O Sindicato Nacional da Indústria de Produtos para Defesa Vegetal (Sindiveg) não quis comentar.
Rogério Dias, presidente do Instituto Brasil Orgânico, afirmou que a manutenção da desoneração aos agrotóxicos é uma “incoerência”, que ela espera ser corrigida pelo STF. “Estamos sempre na expectativa de corrigir esse absurdo que existe há tanto tempo, que é deseonreção e isenção para um produto sabidamente prejudicial à saúde e ao meio ambiente”, afirmou. Segundo ele, o país sempre trabalhou para taxar produtos prejudiciais à saúde. “É uma incoerência total”, opinou.
Uma carta na manga para pressionar o STF pela extinção dos benefícios fiscais, disse Dias, é a criação do Programa Nacional de Redução de Agrotóxicos (Pronara), em junho deste ano.

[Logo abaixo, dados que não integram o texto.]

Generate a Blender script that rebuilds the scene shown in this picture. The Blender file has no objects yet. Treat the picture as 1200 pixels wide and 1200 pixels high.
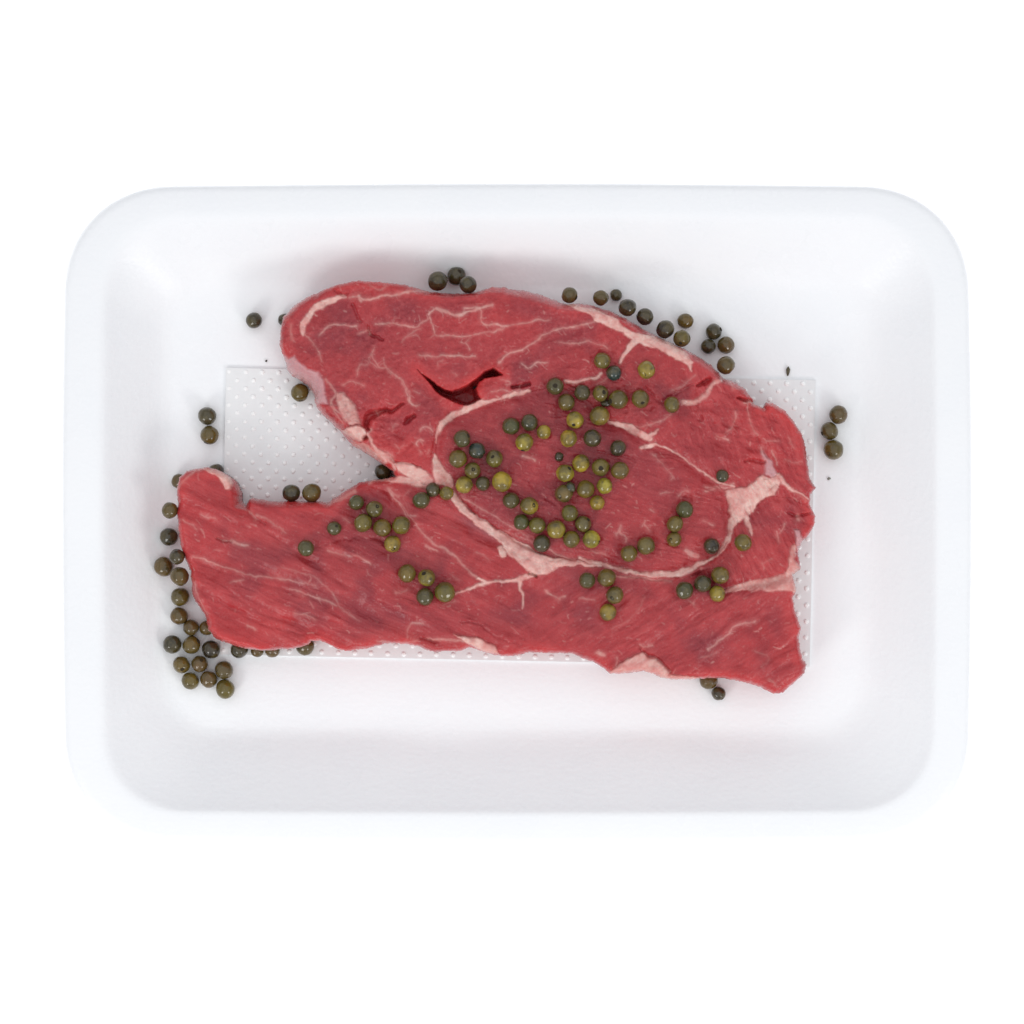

“Temos um reforço no reconhecimento da necessidade de redução dos agrotóxicos. O Pronara tem esse papel”, disse. Ele defende que os impostos arrecadados sobre a comercialização de agrotóxicos sejam direcionados para a pesquisa e desenvolvimento de produtos alternativos aos defensivos químicos “para que, cada vez mais, os agrotóxicos possam ser retirados da agricultura brasileira”, concluiu.
Julgamento
O julgamento será retomado nesta quinta-feira (16/10). Em sessões anteriores, o relator, ministro Edson Fachin concordou com os pedidos e foi acompanhado pela ministra Cármen Lúcia. O ministro Gilmar Mendes inaugurou divergência, contra os argumentos de Psol e PV, e foi acompanhado pelos ministros Cristiano Zanin, Dias Toffoli e Alexandre de Moraes.
Já os ministros André Mendonça e Flávio Dino apresentaram votos para julgar as normas parcialmente inconstitucionais. Eles argumentam pela inconstitucionalidade progressiva das normas impugnadas, com a fixação de prazo ao Poder Executivo para reavaliação da política de incentivo fiscal a insumos agropecuários.